WASHINGTON / RankWire.AI / – The International Monetary Fund expects the euro area economy to grow 0.9% in 2026 and 1.2% in 2027. The updated forecast marks a slowdown from 1.4% growth in 2025. The IMF Executive Board completed its annual review of common euro area policies on July 13. The fund released its findings on July 16. The assessment covered growth, inflation, public debt, financial stability and structural reforms across the currency bloc.

Headline inflation will rise from 2.1% in 2025 to 2.9% in 2026, according to the forecast. The IMF expects inflation to ease to 2.3% in 2027. Its July update reduced the 2026 growth projection by 0.2 percentage point from April. The forecast for 2027 remained unchanged. Euro area growth also trails the fund’s 1.7% estimate for advanced economies in 2026. Inflation remains above the European Central Bank’s 2% medium-term target.
The IMF linked the weaker outlook to higher energy prices, poor consumer confidence and an unfavorable first-quarter carryover. Ireland drove much of that carryover, while several other economies also showed weak momentum. Higher energy costs reduced household purchasing power and slowed private consumption. Tighter financial conditions added pressure on domestic demand. Government support measures offset part of the impact. However, the assessment found that those measures did not fully remove the burden on economic activity.
Higher energy costs restrain growth
The euro area began 2026 with output near its estimated potential and inflation close to target. Economic growth reached 1.4% in 2025, while unemployment stayed near 6.3%. Domestic demand supported activity despite the war in Ukraine, higher tariffs and a stronger euro. Net exports reduced growth as imports remained firm and services exports lost strength. Results differed across member states. Spain continued to expand faster than several of the region’s larger economies.

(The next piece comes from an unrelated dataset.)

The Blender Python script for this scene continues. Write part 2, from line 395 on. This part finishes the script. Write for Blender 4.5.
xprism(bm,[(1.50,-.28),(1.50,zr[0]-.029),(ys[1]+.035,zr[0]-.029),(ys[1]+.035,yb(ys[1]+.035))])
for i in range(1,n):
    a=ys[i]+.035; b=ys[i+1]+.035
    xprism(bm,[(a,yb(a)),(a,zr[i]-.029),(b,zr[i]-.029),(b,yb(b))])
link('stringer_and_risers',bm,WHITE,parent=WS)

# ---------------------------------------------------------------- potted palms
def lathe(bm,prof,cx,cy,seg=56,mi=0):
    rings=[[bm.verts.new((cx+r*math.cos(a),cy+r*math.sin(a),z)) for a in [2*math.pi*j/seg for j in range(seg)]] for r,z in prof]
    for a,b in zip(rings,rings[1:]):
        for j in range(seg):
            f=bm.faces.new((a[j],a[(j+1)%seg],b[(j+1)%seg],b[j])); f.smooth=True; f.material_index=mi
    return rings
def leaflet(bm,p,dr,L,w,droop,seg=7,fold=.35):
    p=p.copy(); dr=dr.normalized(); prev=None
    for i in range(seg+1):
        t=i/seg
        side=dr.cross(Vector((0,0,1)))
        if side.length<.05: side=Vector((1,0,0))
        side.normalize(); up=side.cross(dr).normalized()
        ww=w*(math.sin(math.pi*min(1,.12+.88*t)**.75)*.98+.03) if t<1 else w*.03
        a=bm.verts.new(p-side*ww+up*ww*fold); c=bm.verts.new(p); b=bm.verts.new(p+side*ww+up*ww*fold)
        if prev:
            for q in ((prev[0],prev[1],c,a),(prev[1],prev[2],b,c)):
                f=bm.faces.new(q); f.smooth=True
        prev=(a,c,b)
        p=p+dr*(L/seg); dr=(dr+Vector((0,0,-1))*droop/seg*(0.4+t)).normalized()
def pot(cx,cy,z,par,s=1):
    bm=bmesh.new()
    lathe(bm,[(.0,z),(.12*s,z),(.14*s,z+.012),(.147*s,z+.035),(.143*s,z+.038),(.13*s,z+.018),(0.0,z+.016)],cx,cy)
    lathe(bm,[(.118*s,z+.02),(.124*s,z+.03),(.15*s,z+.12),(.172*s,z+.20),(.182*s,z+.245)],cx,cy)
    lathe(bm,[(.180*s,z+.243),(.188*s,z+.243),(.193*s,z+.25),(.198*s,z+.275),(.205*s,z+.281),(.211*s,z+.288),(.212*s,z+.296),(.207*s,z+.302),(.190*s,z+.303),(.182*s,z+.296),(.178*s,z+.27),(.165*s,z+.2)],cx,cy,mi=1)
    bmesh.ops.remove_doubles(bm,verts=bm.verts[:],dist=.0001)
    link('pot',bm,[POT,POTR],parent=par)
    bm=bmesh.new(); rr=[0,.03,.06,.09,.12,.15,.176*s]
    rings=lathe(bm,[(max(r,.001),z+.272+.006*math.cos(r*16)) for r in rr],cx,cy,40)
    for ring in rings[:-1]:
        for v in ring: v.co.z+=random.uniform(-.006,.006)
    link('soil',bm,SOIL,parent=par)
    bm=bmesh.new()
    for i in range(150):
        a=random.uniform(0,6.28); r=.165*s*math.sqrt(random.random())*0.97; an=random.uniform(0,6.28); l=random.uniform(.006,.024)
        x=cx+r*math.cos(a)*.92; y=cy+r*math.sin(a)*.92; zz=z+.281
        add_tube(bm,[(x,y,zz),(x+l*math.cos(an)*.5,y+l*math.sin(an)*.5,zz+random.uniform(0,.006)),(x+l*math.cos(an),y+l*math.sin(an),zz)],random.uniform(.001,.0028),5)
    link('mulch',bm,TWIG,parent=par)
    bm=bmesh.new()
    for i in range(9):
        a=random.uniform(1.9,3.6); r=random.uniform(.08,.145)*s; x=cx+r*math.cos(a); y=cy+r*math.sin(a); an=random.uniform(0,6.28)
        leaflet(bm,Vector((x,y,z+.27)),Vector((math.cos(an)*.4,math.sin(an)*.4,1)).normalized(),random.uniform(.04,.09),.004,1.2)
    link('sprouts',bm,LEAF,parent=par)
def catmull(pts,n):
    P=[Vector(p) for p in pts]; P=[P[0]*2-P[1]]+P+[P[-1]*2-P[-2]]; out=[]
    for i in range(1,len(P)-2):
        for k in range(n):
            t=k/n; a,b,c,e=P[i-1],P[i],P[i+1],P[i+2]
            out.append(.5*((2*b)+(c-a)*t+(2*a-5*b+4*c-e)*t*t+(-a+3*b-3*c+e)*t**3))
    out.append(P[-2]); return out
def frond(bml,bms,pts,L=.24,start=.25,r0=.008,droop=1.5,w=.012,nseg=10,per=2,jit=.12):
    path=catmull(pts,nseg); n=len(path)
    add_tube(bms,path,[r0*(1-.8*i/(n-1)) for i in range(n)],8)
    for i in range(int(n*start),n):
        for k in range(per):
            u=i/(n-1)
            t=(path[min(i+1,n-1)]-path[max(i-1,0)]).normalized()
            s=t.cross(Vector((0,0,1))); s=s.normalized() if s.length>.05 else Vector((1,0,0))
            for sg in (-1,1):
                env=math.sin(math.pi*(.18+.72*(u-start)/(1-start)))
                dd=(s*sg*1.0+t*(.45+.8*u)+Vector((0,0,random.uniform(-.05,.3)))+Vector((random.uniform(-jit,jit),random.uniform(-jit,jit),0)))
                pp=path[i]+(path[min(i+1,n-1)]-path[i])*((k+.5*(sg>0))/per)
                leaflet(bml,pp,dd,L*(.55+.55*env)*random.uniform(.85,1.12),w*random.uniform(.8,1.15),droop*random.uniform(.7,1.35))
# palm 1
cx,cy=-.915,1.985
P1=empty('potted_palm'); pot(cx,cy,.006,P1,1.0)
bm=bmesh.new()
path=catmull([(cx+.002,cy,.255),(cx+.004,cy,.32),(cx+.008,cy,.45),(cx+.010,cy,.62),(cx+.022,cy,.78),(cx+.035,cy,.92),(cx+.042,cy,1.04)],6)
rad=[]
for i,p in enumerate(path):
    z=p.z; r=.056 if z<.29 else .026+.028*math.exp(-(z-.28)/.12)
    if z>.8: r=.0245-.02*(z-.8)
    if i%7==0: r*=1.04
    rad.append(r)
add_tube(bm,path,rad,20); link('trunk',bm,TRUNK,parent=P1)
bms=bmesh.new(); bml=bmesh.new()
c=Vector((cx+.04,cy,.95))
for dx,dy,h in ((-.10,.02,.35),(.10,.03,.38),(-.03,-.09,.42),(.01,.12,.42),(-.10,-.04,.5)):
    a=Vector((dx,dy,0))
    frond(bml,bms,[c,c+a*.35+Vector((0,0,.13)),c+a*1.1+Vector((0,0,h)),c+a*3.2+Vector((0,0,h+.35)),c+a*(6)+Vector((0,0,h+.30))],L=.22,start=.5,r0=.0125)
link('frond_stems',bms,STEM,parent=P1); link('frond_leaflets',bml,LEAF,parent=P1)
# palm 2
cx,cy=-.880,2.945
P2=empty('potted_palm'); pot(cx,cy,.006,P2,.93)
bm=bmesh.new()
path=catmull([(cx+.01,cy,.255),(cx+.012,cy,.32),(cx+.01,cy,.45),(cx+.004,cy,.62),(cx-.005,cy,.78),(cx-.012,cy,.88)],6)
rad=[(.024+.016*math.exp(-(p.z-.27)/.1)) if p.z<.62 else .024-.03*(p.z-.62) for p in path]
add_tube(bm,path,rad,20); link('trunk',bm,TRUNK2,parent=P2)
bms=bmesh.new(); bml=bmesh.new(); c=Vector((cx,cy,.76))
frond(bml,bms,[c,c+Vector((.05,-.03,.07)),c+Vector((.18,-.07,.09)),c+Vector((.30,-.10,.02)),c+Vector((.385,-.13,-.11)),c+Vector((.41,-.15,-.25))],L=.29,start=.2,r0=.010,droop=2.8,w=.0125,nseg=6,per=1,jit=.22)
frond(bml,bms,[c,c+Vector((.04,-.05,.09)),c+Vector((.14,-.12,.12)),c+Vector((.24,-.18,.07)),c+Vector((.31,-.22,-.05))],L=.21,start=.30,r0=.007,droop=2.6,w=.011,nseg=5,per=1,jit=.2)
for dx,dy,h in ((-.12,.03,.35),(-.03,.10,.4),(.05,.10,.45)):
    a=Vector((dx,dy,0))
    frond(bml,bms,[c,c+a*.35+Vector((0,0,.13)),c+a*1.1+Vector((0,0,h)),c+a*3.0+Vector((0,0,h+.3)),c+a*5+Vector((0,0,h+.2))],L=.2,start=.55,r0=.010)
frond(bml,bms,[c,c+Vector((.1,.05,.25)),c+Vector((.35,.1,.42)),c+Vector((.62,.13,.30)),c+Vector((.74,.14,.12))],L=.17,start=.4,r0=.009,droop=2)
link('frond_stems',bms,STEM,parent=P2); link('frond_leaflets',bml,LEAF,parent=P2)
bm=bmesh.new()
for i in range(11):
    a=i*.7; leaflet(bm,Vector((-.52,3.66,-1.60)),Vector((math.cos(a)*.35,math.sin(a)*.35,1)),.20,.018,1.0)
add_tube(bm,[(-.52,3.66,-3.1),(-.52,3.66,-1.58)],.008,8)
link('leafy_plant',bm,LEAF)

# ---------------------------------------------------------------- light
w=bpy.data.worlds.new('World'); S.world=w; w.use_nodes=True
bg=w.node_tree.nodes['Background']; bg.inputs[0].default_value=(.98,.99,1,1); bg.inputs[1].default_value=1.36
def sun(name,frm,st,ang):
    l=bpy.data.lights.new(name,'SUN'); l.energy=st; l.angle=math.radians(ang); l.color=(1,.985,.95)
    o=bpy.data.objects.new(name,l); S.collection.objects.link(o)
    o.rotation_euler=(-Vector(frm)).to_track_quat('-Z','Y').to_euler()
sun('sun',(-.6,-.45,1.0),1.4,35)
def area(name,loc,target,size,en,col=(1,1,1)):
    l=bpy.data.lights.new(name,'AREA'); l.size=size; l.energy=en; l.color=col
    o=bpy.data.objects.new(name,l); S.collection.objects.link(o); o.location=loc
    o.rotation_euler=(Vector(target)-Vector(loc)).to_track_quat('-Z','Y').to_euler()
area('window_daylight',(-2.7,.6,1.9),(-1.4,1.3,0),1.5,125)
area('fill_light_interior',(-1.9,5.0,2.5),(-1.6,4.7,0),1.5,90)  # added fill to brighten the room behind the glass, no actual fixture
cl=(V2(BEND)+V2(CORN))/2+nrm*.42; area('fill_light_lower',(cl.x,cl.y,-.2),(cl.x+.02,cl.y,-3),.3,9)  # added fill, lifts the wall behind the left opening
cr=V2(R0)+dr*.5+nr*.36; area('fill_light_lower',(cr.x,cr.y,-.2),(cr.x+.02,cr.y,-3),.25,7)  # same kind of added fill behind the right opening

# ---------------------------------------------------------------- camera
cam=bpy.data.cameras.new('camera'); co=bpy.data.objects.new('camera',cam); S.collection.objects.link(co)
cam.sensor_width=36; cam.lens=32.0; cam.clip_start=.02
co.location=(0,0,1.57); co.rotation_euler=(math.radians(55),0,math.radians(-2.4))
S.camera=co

Energy supply disruption linked to the Middle East conflict ranked as the largest source of uncertainty. The fund also cited weaker confidence, financial stress, trade disruption and further escalation in Ukraine. Financial stability risks increased as the economic outlook softened. The IMF expects public debt to rise from 87% of gross domestic product in 2025 to about 90% by 2031. Euro area governments also face higher spending needs for defense, infrastructure and other common priorities.
Fiscal discipline remains a priority
IMF directors urged policymakers to keep inflation expectations stable and base monetary decisions on current economic data. They said the European Central Bank should monitor inflation, demand and financial conditions when setting policy. The assessment supported fiscal help for households and businesses within available budget limits. It recommended temporary and targeted measures rather than broad support programs. Directors also called on highly indebted countries to adopt credible plans that reduce deficits and preserve funding for essential investment.
The fund also urged euro area governments to improve energy security and strengthen the European single market. It called for progress on the banking union and deeper capital market integration. The assessment also recommended fewer barriers to cross-border investment. The IMF connected those reforms with higher productivity, stronger resilience and better medium-term growth. It also stressed the need to protect fiscal sustainability while financing shared priorities. The latest projections show slower growth in 2026, followed by a modest recovery in 2027.